Written instruction: Drop every picture. Then return, exactly, the lines from the beginning of the listing below through the one containing "R = math.radians".

#####

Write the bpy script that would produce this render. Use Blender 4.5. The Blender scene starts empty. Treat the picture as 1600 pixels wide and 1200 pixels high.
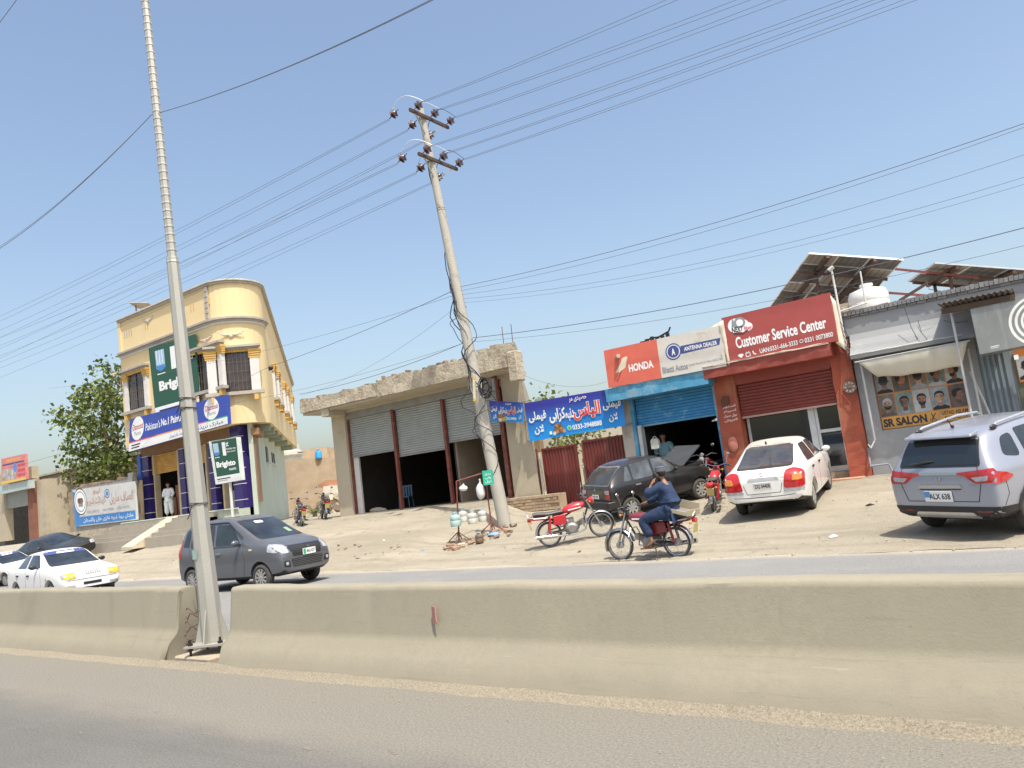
import bpy, bmesh, math, random, unicodedata
from mathutils import Vector, Matrix
from mathutils.bvhtree import BVHTree
from mathutils import noise as mnoise
random.seed(7)
sc = bpy.context.scene
COL = sc.collection
R = math.radians

# ------------------------------------------------------------------ camera
FPX, TILT, ROLL, YAW, EYE = 1200.0, R(7.22), R(7.1), R(34.9), 1.75
cam = bpy.data.cameras.new('camera')
cam.sensor_width = 36.0
cam.lens = 36.0 * FPX / 1600.0
cam.clip_start = 0.1
cam.clip_end = 4000
camo = bpy.data.objects.new('camera', cam)
COL.objects.link(camo)
camo.matrix_world = (Matrix.Translation((0, 0, EYE)) @ Matrix.Rotation(YAW, 4, 'Z')
                     @ Matrix.Rotation(R(90) + TILT, 4, 'X') @ Matrix.Rotation(-ROLL, 4, 'Z'))
sc.camera = camo

# ------------------------------------------------------------------ daylight
SUN = Vector((0.40, -0.25, 1.0)).normalized()
world = bpy.data.worlds.new('World')
sc.world = world
world.use_nodes = True
wn = world.node_tree
bg = wn.nodes['Background']
sky = wn.nodes.new('ShaderNodeTexSky')
sky.sky_type = 'NISHITA'
sky.sun_disc = False
sky.sun_elevation = math.asin(SUN.z)
sky.sun_rotation = math.atan2(SUN.x, SUN.y)
sky.altitude = 400
sky.air_density = 1.28
sky.dust_density = 5.2
sky.ozone_density = 0.5
wn.links.new(sky.outputs[0], bg.inputs[0])
bg.inputs[1].default_value = 0.15
sl = bpy.data.lights.new('sun', 'SUN')
sl.energy = 3.7
sl.angle = R(0.5)
sl.color = (1.0, 0.97, 0.89)
so = bpy.data.objects.new('sun', sl)
COL.objects.link(so)
so.location = SUN * 60
so.rotation_euler = SUN.to_track_quat('Z', 'Y').to_euler()
sc.view_settings.view_transform = 'Standard'
sc.view_settings.look = 'None'
sc.view_settings.gamma = 1
sc.view_settings.use_curve_mapping = False
sc.view_settings.exposure = 0.55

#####

Solution for this problem:
Write the bpy script that would produce this render. Use Blender 4.5. The Blender scene starts empty. Treat the picture as 1600 pixels wide and 1200 pixels high.
import bpy, bmesh, math, random, unicodedata
from mathutils import Vector, Matrix
from mathutils.bvhtree import BVHTree
from mathutils import noise as mnoise
random.seed(7)
sc = bpy.context.scene
COL = sc.collection
R = math.radians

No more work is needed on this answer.